はちどり
あらすじ:1994年ソウルー14歳のウニは両親、姉、兄と集合団地に暮らす中学生。学校に馴染めず鬱屈した日々を過ごす中、塾に新任の講師ヨンジが着任する。
1987年6月29日韓国・軍事主義からで民主化宣言が発表された日から6年。まだ民主主義が浸透しきらず、家父長制度による厳しさが家庭に根付いている。
大事なのは「男」である事。父の重圧から兄はウニに暴力を振るう事で発散し、姉は放蕩ばかり。両親はウニに関心がなく無視。遊ぶのは他校の生徒だが、表面的な付き合い。唯一心を開けたのはヨンジだけ。
どこにも居場所がなく誰にも本音は話せない。
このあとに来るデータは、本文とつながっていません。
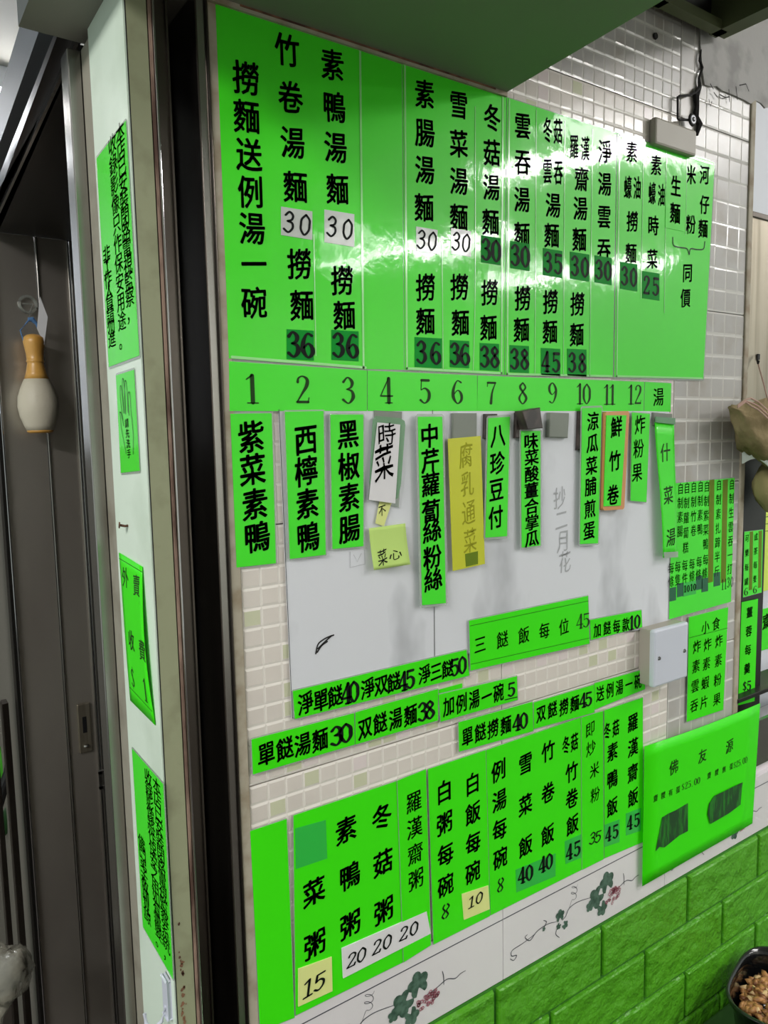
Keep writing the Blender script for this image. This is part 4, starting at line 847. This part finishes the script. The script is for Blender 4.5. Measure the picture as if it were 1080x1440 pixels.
xs = P3(57, 470, YD).x; xe = P3(100, 470, YD).x
MB().box((xs, YD-.004, .05), (xs+.004, YD+.03, 1.9355), 0, .001).build('bead', 'steel', door)
MB().box((xs+.004, YD+.001, .05), (xe, YD+.03, 1.9355)).build('door_stile', 'steel_door', door)
MB().box((xe, YD-.006, .05), (xe+.004, YD+.03, 1.9355), 0, .001).box((xe+.006, YD-.003, .05), (xe+.012, YD+.03, 1.9355), 0, .001).build('door_edge', 'steel', door)
c = P3(119, 1022, YD-.004)
lkp = MB().box((c.x-.013, YD-.006, c.z-.055), (c.x+.013, YD-.001, c.z+.050), 0, .002).build('lock_plate', 'steel_warm', door)
MB().box((c.x-.004, YD-.0066, c.z-.012), (c.x+.004, YD-.006, c.z+.022)).build('keyhole', 'black', lkp)
MB().lathe([(.0001, 0), (.006, 0), (.005, .003), (.0001, .004)], (c.x, YD-.008, c.z-.04), 12).build('screw', 'steel', lkp)
struct('trim_21', MB().box((xe+.013, YD-.02, 0), (xe+.30, YD, 1.93)), 'black')  # black panel paints the darkness of the interior past the door edge
# strike bracket on the far jamb
c = P3(151, 1095, .30)
sb = tag(empty('latch_bracket', c), 'small steel latch bracket in the dark gap beside the chrome jamb', 'bracket')
m_ = MB()
for a_, b_ in (((-.010, 0, -.011), (-.006, .003, .011)), ((-.010, 0, .008), (.012, .003, .012)), ((-.010, 0, -.012), (.012, .003, -.008))): m_.box(tuple(c+Vector(a_)), tuple(c+Vector(b_)))
m_.build('bracket', 'steel', sb)
# passage walls; black colour carries the darkness between jamb and door
struct('wall_passage', MB().box((0.2195, .140, 0), (0.236, .20, 1.93)).box((.62, .2, 0), (.63, .96, 2.7)), 'black')
# edge post at the far left of the door and things behind it
struct('trim_22', MB().box((x0-.010, YD-.01, 0.0), (x0-.003, YD+.02, 1.60), 0, .001).box((x0-.0035, YD-.012, 0.0), (x0, YD+.02, 1.9), 1, .001), ['steel_charcoal', 'chrome'])
struct('trim_23', MB().box((x0-.052, YD+.05, 0.0), (x0-.042, YD+.08, 1.45), 0, .001).box((x0-.030, YD+.05, 0.0), (x0-.018, YD+.08, 1.02), 0, .001), 'steel_dark')
struct('wall_store', MB().box((-.6, 1.75, 0.0), (x0+.02, 1.80, 1.52)).box((x0-.0, 1.0, 0), (x0+.006, 1.75, 1.93)), 'store_grey')
veg = tag(empty('vegetable_bundle', P3(15, 950, 1.35)), 'bundle of green leafy vegetables seen past the left edge of the steel door', 'vegetables')
for k, (x, y) in enumerate(((4, 780), (10, 830), (18, 870), (6, 900), (24, 960), (30, 1020), (12, 990), (4, 1080), (22, 1100), (8, 1150), (16, 730))):
    p = P3(x, y, 1.34+.01*(k % 3)); L = .06+.02*(k % 3); tt = R.uniform(-.5, .5); mb = MB(); vs = []
    for i in range(7):
        v = i/6; w_ = .018*math.sin(math.pi*min(v+.08, 1))+.002
        for sgn in (-1, 0, 1): vs.append(p+Vector((sgn*w_+math.sin(tt)*(v-.5)*L, -.012*math.sin(v*3)-(.004 if sgn == 0 else 0), (v-.5)*L*1.5)))
    fs = [(3*i+j, 3*i+j+1, 3*i+j+4, 3*i+j+3) for i in range(6) for j in (0, 1)]
    mb.add(vs, fs); mb.build('leaf', 'leaf_green' if k % 3 else 'leaf_dark', veg, True)
hn = P3(14, 1085, 1.25)
ld = tag(empty('ladle', hn), 'dark ladle handle hanging past the left edge of the steel door', 'utensil')
MB().tube([hn+Vector((0, 0, .02)), hn, hn+Vector((-.015, 0, -.03)), hn+Vector((-.03, 0, -.08))], [.010, .014, .012, .010], 12).build('handle', 'black', ld)
pb_ = tag(empty('plastic_bag', P3(10, 1380, .70)), 'clear plastic bag of pale goods at the bottom left corner', 'bag')
mb = MB(); lump(mb, P3(4, 1368, .72), .050, .050, .045, 9.3, .25, .3, 28, 18, 0, .02); mb.build('film', 'bag_clear', pb_, True)
mb = MB(); lump(mb, P3(0, 1372, .73), .036, .036, .032, 2.2, .2, .3); mb.build('contents', 'cloth_white', pb_, True)
tw = MB(); tw.tube([P3(6, 1400, .72), P3(-2, 1430, .72), P3(-12, 1470, .72)], [.02, .008, .014], 10); tw.build('twisted_neck', 'bag_clear', pb_, True)
# door keyring pin
YP = YD-.045
base = P3(57, 609, YP); topp = P3(47, 470, YP); Hh = (topp-base).length
pin = tag(empty('bowling_pin', base), 'wooden bowling pin wrapped in cream tape hanging from a hook on the steel door', 'ornament')
k_ = Hh/1.0
prof_w = [(.0001, 0), (.115, .0), (.125, .02)]
def pinmesh(name, prof, m, par):
    mb = MB(); mb.lathe([(r*k_, z*k_) for r, z in prof], (0, 0, 0), 28); ax = (topp-base).normalized(); q_ = Vector((0, 0, 1)).rotation_difference(ax)
    mb.v = [base+q_ @ v for v in mb.v]; return mb.build(name, m, par, True)
pinmesh('pin_base', [(.0001, 0), (.100, 0), (.125, .012), (.128, .03)], 'pin_wood', pin)
pinmesh('tape_wrap', [(.128, .028), (.150, .08), (.182, .17), (.198, .27), (.190, .37), (.160, .46), (.122, .545), (.118, .55)], 'pin_white', pin)
pinmesh('pin_neck', [(.120, .545), (.098, .61), (.080, .70), (.078, .715), (.086, .722), (.086, .732), (.080, .74), (.084, .80), (.097, .875), (.104, .92), (.098, .965), (.070, .99), (.03, 1.0), (.0001, 1.0)], 'pin_wood', pin)
lo = MB(); h0 = P3(42, 448, YP-.002)
lo.tube([topp+Vector((-.018, 0, -.012)), topp+Vector((-.022, 0, .006)), h0+Vector((-.006, 0, -.008)), h0, h0+Vector((.010, 0, -.010)), topp+Vector((.012, 0, .0)), topp+Vector((.010, 0, -.010))], .0014, 8)
lo.build('hanging_loop', 'blue_cord', pin); MB().tube([h0+Vector((-.003, 0, -.002)), h0+Vector((.004, 0, -.001)), h0+Vector((.014, 0, -.012))], [.004, .005, .002], 8).build('knot', 'blue_cord', pin)
sh_ = tag(empty('suction_hook', P3(39, 430, YD)), 'clear round suction hook on the steel door', 'hook')
c = P3(39, 428, YD-.006); n = 24; mb = MB()
mb.tube([c+Vector((.015*math.cos(6.283*k/24), 0, .015*math.sin(6.283*k/24))) for k in range(25)], .0028, 8); mb.build('suction_cup', 'clear', sh_)
MB().tube([c+Vector((-.010, -.004, 0)), c+Vector((.008, -.004, 0)), c+Vector((.002, -.006, -.014)), h0], .0016, 8).build('hook_arm', 'clear', sh_)
tg = px_poly(Plane('Y', YP-.01), [(56, 417), (67, 446), (62, 485), (52, 462)])
tagp = MB().prism(Plane('Y', YP-.01), tg, 0, .0012).build('paper_tag', 'paper_white'); tag(tagp, 'blank white paper tag hanging beside the wooden pin', 'tag')

# ---- counter and food containers at the lower right ---------------------------------------------
ct = tag(empty('counter', (1.0, -.15, .60)), 'dark reflective serving counter against the green foam bricks', 'counter')
MB().box((XW0+.05, -.46, .565), (2.0, -.0075, .600), 0, .004).build('counter_top', 'counter_top', ct)
MB().box((XW0+.10, -.44, 0.0), (1.95, -.02, .565)).build('cabinet', 'steel_dark', ct)
def hitz(px, py, z): r = ray(px, py); t = (z-EYE.z)/r.z; return Vector((r.x*t, EYE.y+r.y*t, z))
print('counter corner', hitz(1010, 1395, .6), hitz(1025, 1390, .68), hitz(1050, 1350, .68))
def container(label, c, rx, ry, h_, fill, rot_=0.0):
    root = tag(empty('food_container', c), label, 'container', 'black plastic food containers on the counter')
    def ringp(k, z, n=40, e=3.2):
        out = []
        for i in range(n):
            t = 6.283185*i/n; ct_, s_ = math.cos(t), math.sin(t); x = rx*k*math.copysign(abs(ct_)**(2/e), ct_); y = ry*k*math.copysign(abs(s_)**(2/e), s_)
            out.append(c+Vector((x*math.cos(rot_)-y*math.sin(rot_), x*math.sin(rot_)+y*math.cos(rot_), z)))
        return out
    prof = [(.74, 0), (.80, .004), (.90, h_*.8), (.93, h_-.006), (1.0, h_-.006), (1.015, h_-.002), (1.0, h_), (.965, h_), (.93, h_-.004), (.90, h_-.012), (.86, h_*.5), (.72, .006)]
    n = 40; mb = MB(); mb.v = [p for k, z in prof for p in ringp(k, z)]
    mb.f = [(j*n+i, j*n+(i+1) % n, (j+1)*n+(i+1) % n, (j+1)*n+i) for j in range(len(prof)-1) for i in range(n)]+[tuple(range(n))[::-1], tuple((len(prof)-1)*n+i for i in range(n))]; mb.m = [0]*len(mb.f)
    mb.build('tray', 'black_plastic', root, True)
    if fill:
        fb = MB(); rr = random.Random(5)
        for i in range(420):
            a, q_ = rr.uniform(0, 6.283), rr.random()**.5; x, y = rx*.82*q_*math.cos(a), ry*.82*q_*math.sin(a)
            s_ = rr.uniform(.0035, .0085); z = h_*.62+.016*(1-q_*q_)+rr.uniform(-.004, .004)
            bm = bmesh.new(); bmesh.ops.create_icosphere(bm, subdivisions=1, radius=s_)
            for v in bm.verts: v.co *= rr.uniform(.65, 1.25)
            mt = Matrix.Rotation(rr.uniform(0, 6), 3, 'Z') @ Matrix.Diagonal((1.3, .8, .7)); bm.verts.ensure_lookup_table()
            cc = c+Vector((x*math.cos(rot_)-y*math.sin(rot_), x*math.sin(rot_)+y*math.cos(rot_), z))
            fb.add([cc+mt @ v.co for v in bm.verts], [tuple(v.index for v in f.verts) for f in bm.faces], 1 if rr.random() < .22 else 0); bm.free()
        fo = fb.build('minced_food', ['food', 'food_pale'], None, True); tag(fo, 'brown minced filling heaped in the black container', 'food', kind='stuff')
    return root
container('black container full of brown minced filling at the lower right corner', Vector((1.108, -.102, .601)), .095, .075, .085, True, .25)
container('black container whose rim just shows at the bottom edge', Vector((.90, -.135, .601)), .085, .062, .055, False, .1)
flush_text()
そんな多感な中学生の感情をウニの目線で描かれるが、その感情さえもとても「涼やか」だ。
金日成逝去ニュースが劇中挿入され、その死去によってもらたらされた社会の変化。そして物語の重要素である聖水大橋の事故が起こる事で、ウニに訪れる変化。
ウニという主人公を通してこの時代に翻弄された人たちの静かだが、確かにそこには「怒り」が見て取れる。
韓国の一部だが歴史がよくわかる作品。